Wednesday 30 September 2020

Different speeds on two feet in the park

Every little step I take

Stepping out at the break of dawn, the morning breaks with a chill and the morning dew, the weather turning as you make your way almost too far from home for you to turn around, as the need for shelter is lost to the quest to complete a quota before you resume for work.

Briskly, as you set your walking exercise, the tracker on your wrist buzzes reading your heart rate as you set out to either break personal records or just have it on the record. In the business district, you weave, and you are notified of the first kilometre.

The doorways or the nooks of large shops have sleepers, the homeless whose stories we know little of, whether they are warm enough, or will have a supply for the day and can dream of a future, we do not know. Yet, fortitude and providence does raise people from the strangest places to make a fantastic story, maybe we can angels in that journey too.

A river of curls

Reaching the edge of the city centre, you have crossed the River Irwell twice and the industrial suburb beckons for your second kilometre, though your third crossing of the river is a few hundred metres short of your third kilometre and you are well into the City of Salford.

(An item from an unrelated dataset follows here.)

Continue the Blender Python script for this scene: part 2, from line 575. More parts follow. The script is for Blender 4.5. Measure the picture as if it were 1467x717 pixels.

Your fourth crossing of the river and soon after then fifth is leaves your fourth kilometre between, and the park is just in view where the circuit you walk is just about 2.2 kilometres. When you begin to make your way home by another route on a busier road, there is probably another two crossings of River Irwell and you realise this is a river that meanders through Manchester, though its course is unlikely to change in the near future.

The people of the park

The park begins to come alive as the light of day bathes it with a welcome giving you the sight of others roused to move. An elderly lady with two male companions take a walk she speaks, they nod, it is the first morning greeting, as she feeds the birds, the ducks and the geese with bread crumbs.

Further on, one man and his dog on a leash, then another man with his two dogs, one dog walking into my path whilst the other is taking him for a walk, pulling hard and demanding of motion. The lady in a hijab, sometimes walking and other times running, says good morning, we smile and she’s gone.

It’s in the family

A father pushing a perambulator combining baby-sitting with running, whether it is fun or not, the baby remains in deep slumber, as would I if I have the rocking motion of a vehicle to comfort me.

A mother brings her son to the park, he rides his bicycle as she goes for a run, then over the bridge, two kids on their scooters arrive with their dad, they make for the children’s play area, but it is still in the quiet of the day. Eschewing the cacophony that comes with music from my headphones, I take in the sounds of nature, the river rolling over rocks, the leaves rustling in the trees, the birds making different sounds a haven of the variety of life.

Another few people visit the park to run, each with a different circuit, all of different sizes and have I just recognised a face from one of those profiles of idle distraction, not that I venture a confirmation of my curiosity. The many greetings I make turn into a short conversation with a couple that walks through the park, each time noticing how different I was from the day before. It is a quick chat; I might get to know their names.

Then I return

As I leave, I have 9 kilometres in my trek and three more to go for my doorway. People walk or run, but none are doing the brisk walk I do. I can’t run and yet, I work up a good sweat that calls for my flannel at certain times.

Workmen sauntering to work are surprised at my hurried passing, I am only held back at the traffic crossings until one of them picks up a traffic cone and bellows out to me about exceeding the speed limit. I acknowledge him with a wave and 20 minutes later, I am at home.

This blog covers the subject of the blog I lost yesterday; I do not know if it is as good as the original but getting it out of my system means I can go on to other things.